La scomposizione in fattori del rendimento dei titoli a più lungo termine dei principali mercati europei può essere sorprendente:
Pensateci.
Il tasso d’interesse reale
Andiamo alla radice dell’idea di tasso d’interesse reale: il rendimento reale è ciò che il risparmiatore dovrebbe ottenere “in cambio” della privazione del denaro con cui potrebbe acquistare beni o servizi. Perciò, se il rendimento reale è negativo, significa che non si desidera essere remunerati per questa privazione, ma anzi si è disposti a pagare per rinunciare al denaro (!!!).

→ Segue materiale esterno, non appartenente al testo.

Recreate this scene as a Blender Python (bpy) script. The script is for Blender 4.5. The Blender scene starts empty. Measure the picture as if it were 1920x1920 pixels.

In altri termini, un rendimento reale negativo implica che, se pensate a un bene o a un servizio, preferite goderne in futuro anziché oggi. E quando pensate ad una data futura, vi rendete conto di preferire una data ancora più in là nel tempo. E così via, all’infinito.
Secondo voi ha senso? Rispondetevi da soli.
Ora forse il quadro è più chiaro, ma dobbiamo ancora parlare dei rischi.
I rischi
Chi investe in obbligazioni di questo tipo affronta due tipi di rischio:
- il rischio di oscillazione del prezzo durante la vita del titolo, anche chiamato rischio duration;
- il rischio di default, legato all’eventualità che l’emittente non sia in grado di ripagare il debito.
Rischio duration
A fronte di un rendimento reale nullo, il rischio di subire forti oscillazioni di prezzo c’è e può avere un forte impatto.
Rischio default
Con uno sforzo di concretezza possiamo dirci piuttosto certi che da qui ad un anno i governi siano in grado di rimborsare il nostro credito con discreta probabilità (chi più, chi meno). Ma, estendendo l’orizzonte temporale a cinquanta o cento anni, cioè l’intero ciclo di vita di queste obbligazioni, siamo ancora pronti a mettere la mano sul fuoco sull’improbabilità di default dello Stato?
Il rischio di default in Italia
Per l’Italia i dati sono tra l’allarmante e il ridicolo: la probabilità di default del 5,5% a un anno (altissima, secondo noi, troppo) si gonfia fino a superare il 90% in mezzo secolo. Ma prendete anche la tranquilla Austria: la probabilità di default lungo l’arco di vita dell’obbligazione è del 34,4%. Ora, se sapeste che la probabilità di essere mangiati da una tigre è 34,4%, fareste una passeggiata nella giungla?
E questo è il vero punto: pensateci attentamente prima di acquistare simili obbligazioni. Sperando sia palese come non basti guardare al livello del rendimento a scadenza per decidere se l’obbligazione è appetibile oppure no: dietro il rendimento c’è una complessità che non può essere sottovalutata, in particolare i rischi che determinano quel rendimento così appetibile.